父と息子で始めたカフェ 納屋を改装した「ルートコーヒー」/福岡県福津市
「経営のことは父がみて、自分は料理の仕込みやコーヒーの準備などを担当します。役割分担がはっきりしているから、バランスのいい関係でいられるのかな」 修大さんが隣町で一人暮らしをして、適度な距離感を保っていることもプラスに作用しているようだ。とはいえ休日などには、体育館で一緒にバスケットボールをしたり、共通の趣味であるバイクでツーリングを楽しんだりすることもあるそうだ。 「自分のことを信頼して、受け入れてくれるから助かっています」と修大さん。
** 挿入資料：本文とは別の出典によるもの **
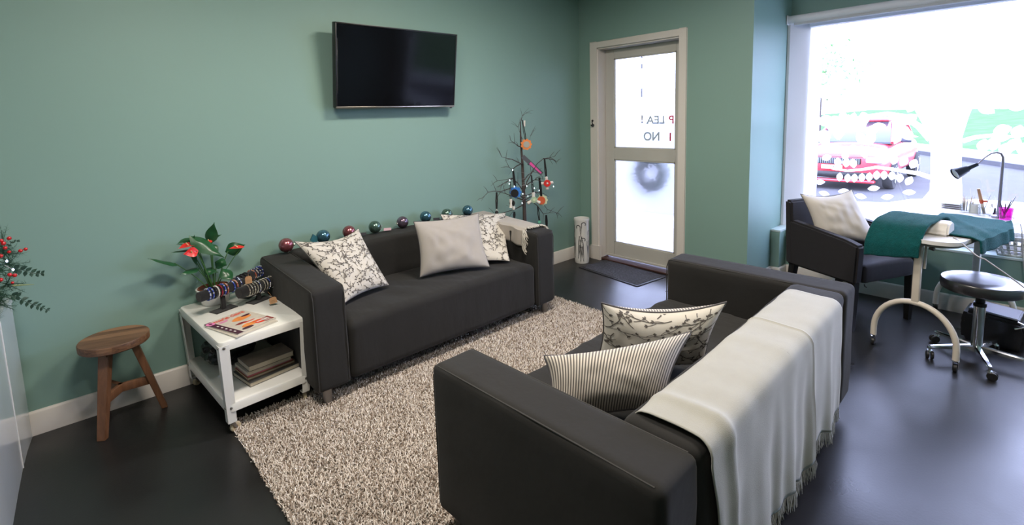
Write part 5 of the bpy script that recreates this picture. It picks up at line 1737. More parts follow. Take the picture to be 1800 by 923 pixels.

一方、勤め先を早期退職した栄一さんは「毎日が発見の連続で楽しいです。息子だからかなぁ、日中ずっと一緒でも気をつかわないから居心地がいい。10年、20年と続けられたらうれしいですね」と話す。
これからも二人三脚
その栄一さんは目下、修大さんに教わりながらハート模様のカフェラテを、いかにうまく作るかという課題に取り組んでいる。毎朝、開店の準備をするタイミングで練習に励む。 「初心者なので、まずは楽しいイメージを持ってもらうように意識しています」と修大さん。「まだ30点くらいですかね」と手厳しいが、奮闘する父を見守っている。
店で出すコーヒーは、インドネシア産のマンデリンという豆を使う。香りが良く、シナモンのような風味も感じられる。 「息子が選び抜いたものだから信頼しています」と話す栄一さん。初めはクセがあると感じたが、「これがウチの味」とだんだん自信をもてるようになった。
ルートカフェという店の名は、修大さんが考えた。ルートには二つの意味がある。「根っこ」と「道」。先祖代々暮らしてきた土地に根を下ろし、店までの道をたどりやって来てくれた人たちと交われたら――。そんな願いを込めているそうだ。